Event Date: March 22, 2016 - 12:00pm to 1:30pm
Location: Social Science Building, 120 University pvt, Room 4004
Presented by CIPS and the International Theory Network (ITN)
The Arab World is currently undergoing rapid changes wrought by the ongoing Arab uprisings and the proliferation of violence and insecurity therein. For most researchers in/of the region, approaches in traditional security studies are insufficient and problematic in a context in which multiple and diverse forms of insecurity are present and expanding. This presentation will introduce a project that seeks to bring into conversation and productive dialogue the field of Critical Security Studies and researchers working in/on the Arab region. As such, it is premised on two assumptions that are of relevance to encouraging such dialogue: first, that the field of Critical Security Studies is missing important insights relevant to the field that could emanate from the region, and, second, that researchers working in/on the region are in need of frameworks, critical vocabularies, methodologies, and approaches that foster a critical appraisal of the security discourses and practices that have emerged in the Arab region.

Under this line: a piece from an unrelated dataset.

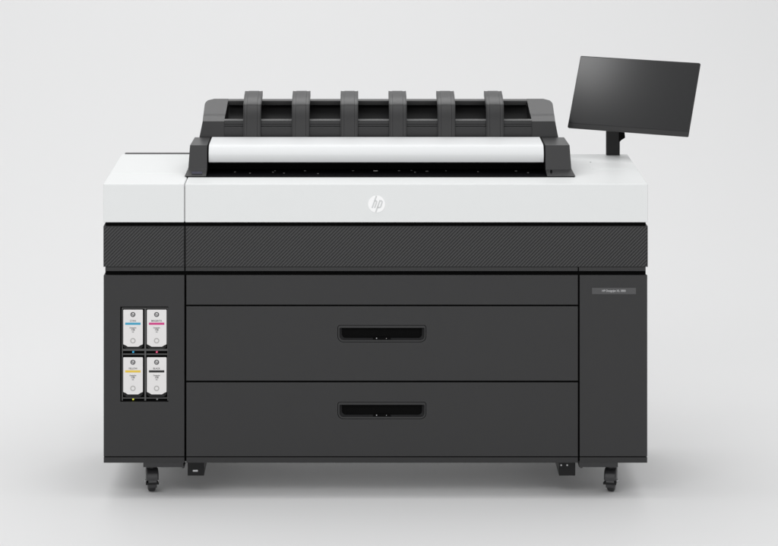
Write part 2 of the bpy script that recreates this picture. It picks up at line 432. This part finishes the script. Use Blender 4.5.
# guide fins
fp = [(.4440, zB), (.4480, fz(121, .45)), (.4560, fz(108, .456)), (.4600, fz(105.2, .460)), (.4650, fz(104.0, .465)), (.540, 1.2668), (.600, 1.2745), (.6180, 1.2748),
      (.6260, 1.2700), (.6260, 1.2560), (.6000, 1.2520), (.500, 1.232), (.480, 1.215), (.475, 1.17), (.474, zB)]
hw = .0310
b = MB(); b.prism_x(fp, -hw, hw)
def raised(x0, x1, off):
    top = fp[:8]; c = []
    for i, (y, z) in enumerate(top):
        a = Vector(top[max(i-1, 0)]); d = (Vector(top[min(i+1, len(top)-1)])-a).normalized(); n = Vector((-d.y, d.x)); c.append((y+n.x*off, z+n.y*off))
    b.prism_x([(y, z) for y, z in c]+[(y+.006, z-.004) for y, z in top[::-1]], x0, x1)
raised(-.0185, .0185, .0012); raised(-hw, -.0270, .0010); raised(.0270, hw, .0010)
fin_me = b.mesh(); fin_me.materials.append(M['fin'])
for p in fin_me.polygons: p.use_smooth = True
fin_me.set_sharp_from_angle(angle=math.radians(30))
for i in range(6):
    o = bpy.data.objects.new('guide_fin', fin_me); COL.objects.link(o); o.parent = stk; ORG[o.name] = Vector((0, 0, 0))
    o.location = (-.0045+(i-2.5)*.1684, 0, 0)
    md = o.modifiers.new('bevel', 'BEVEL'); md.width = .0011; md.segments = 2; md.angle_limit = math.radians(35); md.limit_method = 'ANGLE'

# ---- feet and casters
for px0, px1, s in ((187.6, 204.0, -1), (559.0, 575.4, 1)):
    x0, x1 = fx(px0, .04), fx(px1, .04); z0, z1 = fz(476, .04), zb+.0015
    zt_ = z1-.010 if s < 0 else z1
    b = MB(); b.box(x0, x1, .0425, .66, z0, zt_)
    ft = link('foot_beam', b.mesh(), M['black'], pr, bevel=.0015)
    b = MB()
    if s < 0:
        c = P(195.3, 471, .04); b.mi = 0; b.box(c.x-.0085, c.x+.0085, .0405, .046, c.z-.003, c.z+.003)  # steel tile stands in for the highlight in the slot
        b.mi = 1; b.box(x0+.004, x0+.012, .05, .6, zt_, z1+.004); b.box(x1-.010, x1-.002, .05, .6, zt_, z1+.004)
        link('slot', b.mesh(), [M['metal'], M['black']], ft, bevel=.0008)
    else:
        for q in (561.2, 567.2):
            c = P(q, 465.3, .04); b.cyl((c.x, .043, c.z), 'y', .0026, .006, 16)
        link('bolt', b.mesh(), M['metal'], ft)
# plates carrying the casters
for a, c_ in ((143.2, 183.4), (579, 618)):
    b = MB(); b.box(fx(a, .05), fx(c_, .05), .052, .15, fz(467.5, .05), zb+.0015)
    b.cyl((fx(183 if a < 200 else 581.5, .05), .08, fz(467.3, .05)), 'y', .005, .05, 16)
    link('caster_bracket', b.mesh(), M['hood'], pr, bevel=.0012)
CR = .0345
def caster_meshes():
    z = CR
    h = MB()                                    # swivel head + fork cheeks + curved hood
    h.cyl((0, .012, .0905), 'z', .0215, .008, 28); h.cyl((0, .012, .083), 'z', .0185, .009, 28)
    for s in (-1, 1):
        rings = []
        h.prism_x([(-.012, .079), (.034, .079), (.040, .060), (.016, .026), (-.004, .026), (-.020, .050)], s*.0145, s*.0185)
    n = 14; outer = []; inner = []
    for i in range(n+1):
        a = math.radians(88+112*i/n); rr = CR+.0085
        outer.append((.010+rr*math.cos(a), z+rr*math.sin(a))); inner.append((.010+(rr-.004)*math.cos(a), z+(rr-.004)*math.sin(a)))
    h.prism_x(outer+inner[::-1], -.0143, .0143)
    fr = [(-.0335, .0445), (-.0350, .054), (-.0330, .064), (-.0260, .0735), (-.012, .0785), (.006, .0785), (.006, .0445)]
    h.rings([[(x, y, z) for y, z in fr] if abs(x) < .018 else [(x, y+.004 if y < 0 else y, z-.002 if z > .05 else z+.001) for y, z in fr] for x in (-.0205, -.0165, 0, .0165, .0205)])
    hm = h.mesh(); hm.materials.append(M['hood'])
    wh = MB(); N = 40
    prof2 = [(-.0105, .020), (-.0125, .024), (-.0125, .0285), (-.0105, .0330), (-.006, CR), (.006, CR), (.0105, .0330), (.0125, .0285), (.0125, .024), (.0105, .020)]
    vs = [[wh.bm.verts.new((x, .010+r*math.cos(2*math.pi*k/N), z+r*math.sin(2*math.pi*k/N))) for k in range(N)] for x, r in prof2]
    for A, B in zip(vs, vs[1:]):
        for k in range(N): wh.bm.faces.new([A[k], A[(k+1) % N], B[(k+1) % N], B[k]])
    wh.bm.faces.new(vs[0]); wh.bm.faces.new(vs[-1])
    wmsh = wh.mesh(); wmsh.materials.append(M['tyre'])
    p = MB(); p.rings([[(-.023, -.034, .031), (.021, -.034, .031), (.021, -.034, .038), (-.023, -.034, .038)],
                       [(-.020, -.012, .034), (.018, -.012, .034), (.018, -.012, .040), (-.020, -.012, .040)],
                       [(-.014, .006, .036), (.014, .006, .036), (.014, .006, .042), (-.014, .006, .042)]])
    pm = p.mesh(); pm.materials.append(M['black'])
    x = MB(); x.cyl((0, .010, z), 'x', .0055, .046, 20); xm = x.mesh(); xm.materials.append(M['metal'])
    return hm, wmsh, pm, xm
cm = caster_meshes()
for me in cm:
    for p in me.polygons: p.use_smooth = True
    me.set_sharp_from_angle(angle=math.radians(35))
for k, (x, y, a) in enumerate(((fx(151, .06), .0975, math.radians(9)), (fx(612, .06), .0975, math.radians(-11)), (fx(151, .06), .60, .5), (fx(612, .06), .60, -.4))):
    hd = bpy.data.objects.new('caster', cm[0]); COL.objects.link(hd); hd.parent = pr; hd.location = (x, y, 0); hd.rotation_euler.z = a
    hd.scale = (-1, 1, 1) if False else (1, 1, 1.0)
    for nm, me in (('wheel', cm[1]), ('brake_pedal', cm[2]), ('axle', cm[3])):
        c = bpy.data.objects.new(nm, me); COL.objects.link(c); c.parent = hd
    for o in [hd]+list(hd.children):
        md = o.modifiers.new('bevel', 'BEVEL'); md.width = .0009; md.segments = 2; md.angle_limit = math.radians(35)
for a, c_ in ((143.2, 183.4), (579, 618)):
    b = MB(); b.box(fx(a, .05), fx(c_, .05), .55, .66, fz(467.5, .05), zb+.0015); link('caster_bracket', b.mesh(), M['hood'], pr, bevel=.0012)

# ------------------------------------------------------------------ ink cartridges (sit inside the bay: things of their own)
def cartridge(px, py, color, name, label):
    """px,py: top-left of the white face; root at its base"""
    x0, x1 = fx(px), fx(px+19.6); z1, z0 = fz(py), fz(py+37.0)
    xm = (x0+x1)/2; u = 1/303
    root = empty('ink_cartridge', (xm, .008, z0), label, 'ink cartridge', 'ink cartridges in the bay')
    b = MB(); b.box(x0+.001, x1-.001, .004, .0168, z0+.004, z1-.001); link('shell', b.mesh(), M['black'], root, bevel=.001)
    ch = 4.0*u
    face = [(x0+ch*1.15, z0), (x1-ch*1.15, z0), (x1-ch*.6, z0+.0045), (x1-.0008, z0+.0075), (x1, z0+.009), (x1, z1-.0015), (x1-.0015, z1), (x0+.0015, z1), (x0, z1-.0015), (x0, z0+.009), (x0+.0008, z0+.0075), (x0+ch*.6, z0+.0045)]
    link('face_label', curve_mesh([face], .003, .0004, .0008), M['label'], root)
    lx = xm-.1*u
    zc_ = z1-4.8*u
    em = wm(curve_mesh([circ(lx, zc_, 2.5*u, 32), circ(lx, zc_, 1.65*u, 32)], .0003, 0, .0005), M['print'])
    t = wm(text_mesh('hp', lx, zc_, .0115, .0005, shear=.25), M['print'])
    link('emblem', join(em, t), None, root)
    b = MB(); b.box(lx-7.7*u, lx+7.7*u, .0005, .0009, z1-15.1*u, z1-12.9*u); link('color_stripe', b.mesh(), M[color], root)
    ts = [wm(text_mesh(name, lx, z1-11.2*u, .0078, .0006, sx=.95), M['print']), wm(text_mesh('DesignJet', lx, z1-18.1*u, .0058, .0006), M['print']),
          wm(text_mesh('738', lx, z1-20.2*u, .0082, .0006), M['print']), wm(text_mesh('ink', lx, z1-22.2*u, .0055, .0006), M['print'])]
    link('printed_text', join(*ts), None, root)
    link('push_mark', curve_mesh([circ(lx, z1-31*u, 2.7*u, 32), circ(lx, z1-31*u, 1.7*u, 32)], .0003, 0, .0005), M['pale'], root)
    # black latch with two claws below the face
    b = MB()
    b.prism_x([(.004, z0-.009), (.016, z0-.009), (.016, z0+.003), (.006, z0+.003)], x0+.007, x1-.007)
    for s in (-1, 1):
        e = xm+s*(x1-x0)/2
        b.loft([(e, .0015, z0+.0005), (e, .0015, z0+.0065), (e-s*.006, .0015, z0+.0018), (e-s*.0085, .0015, z0-.004), (e-s*.004, .0015, z0-.005)],
               [(e, .016, z0+.0005), (e, .016, z0+.0065), (e-s*.006, .016, z0+.0018), (e-s*.0085, .016, z0-.004), (e-s*.004, .016, z0-.005)])
    link('latch', b.mesh(), M['black'], root, bevel=.0005, seg=2)
cartridge(123.2, 309.8, 'cyan', 'CYAN', 'white ink cartridge with a cyan stripe, upper left in the four-slot ink bay')
cartridge(146.9, 309.8, 'magenta', 'MAGENTA', 'white ink cartridge with a magenta stripe, upper right in the four-slot ink bay')
cartridge(123.2, 357.5, 'yellow', 'YELLOW', 'white ink cartridge with a yellow stripe, lower left in the four-slot ink bay')
cartridge(146.9, 357.5, 'kink', 'BLACK', 'white ink cartridge with a black stripe, lower right in the four-slot ink bay')

# ------------------------------------------------------------------ monitor on its post
my = .55
mc = Vector((.9051, my, 1.2674)); psi = .53704; th = .40725; W_, H_ = .4607, .2655
rx = Vector((math.cos(psi), -math.sin(psi), 0)); n0 = Vector((-math.sin(psi), -math.cos(psi), 0))
rz = -n0*math.sin(th)+Vector((0, 0, math.cos(th))); ry = rz.cross(rx)
MM = Matrix((rx, ry, rz)).transposed().to_4x4(); MM.translation = mc
pb = Vector((fx(613, .672), .672, ZT))
mon = empty('monitor', pb, 'dark widescreen monitor tilted back on a black post at the right end of the printer', 'monitor')
def tr(me): me.transform(MM); return me
sh = curve_mesh([rrect(-W_/2, W_/2, -H_/2, H_/2, .004)], .009, .0012, 0); link('housing', tr(sh), M['bezel'], mon)
chin = H_*.066
link('screen', tr(curve_mesh([rrect(-W_/2+.0025, W_/2-.0025, -H_/2+chin, H_/2-.0028, .0015)], .0012, .0003, -.0009)), M['screen'], mon)
b = MB(); b.rings([[(-W_/2+.03, .0085, -H_/2+.02), (W_/2-.03, .0085, -H_/2+.02), (W_/2-.03, .0085, H_/2-.03), (-W_/2+.03, .0085, H_/2-.03)],
                   [(-.13, .034, -H_/2+.04), (.13, .034, -H_/2+.04), (.13, .034, H_/2-.06), (-.13, .034, H_/2-.06)]])
link('rear_cover', tr(b.mesh()), M['bezel'], mon, bevel=.003)
xp0, xp1 = fx(606.1, .672), fx(619.6, .672)
b = MB(); b.box(xp0, xp1, .662, .684, ZT, 1.235); link('post', b.mesh(), M['black'], mon, bevel=.0012)
# hinge arm from post head to the back of the housing
att = MM @ Vector((0, .034, -.02))
b = MB(); b.cyl(((xp0+xp1)/2, .673, 1.218), 'x', .018, (xp1-xp0)+.003, 28)
q0 = Vector((xp1, .673, 1.218)); d = (att-q0)
up = Vector((0, 0, 1)); sd = d.cross(up).normalized()*.012; uu = Vector((0, 0, .014))
b.loft([q0-sd-uu-d*.3, q0+sd-uu-d*.3, q0+sd+uu-d*.3, q0-sd+uu-d*.3], [att-sd-uu, att+sd-uu, att+sd+uu, att-sd+uu])
link('hinge_arm', b.mesh(), M['black'], mon, bevel=.002)
b = MB()
kp = [P(619.2, 131, .655), P(624.6, 132.2, .655), P(625.2, 137.8, .655), P(621.6, 140.0, .655), P(619.2, 142.5, .655)]
b.loft(kp, [p+Vector((0, .030, 0)) for p in kp]); link('tilt_knob', b.mesh(), M['deep'], mon, bevel=.0015)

Samer Abboud is an Associate Professor of International Studies at Arcadia University, just outside of Philadelphia, Pennsylvania and a Senior non-resident Fellow at the Center for Syrian Studies at St. Andrew’s University. He is the co-author (with Benjamin Muller) of Rethinking Hizballah: Authority, Legitimacy, Violence (Ashgate, 2012) and the author of Syria (Polity, 2015), which explores the dynamics and evolution of the Syrian conflict.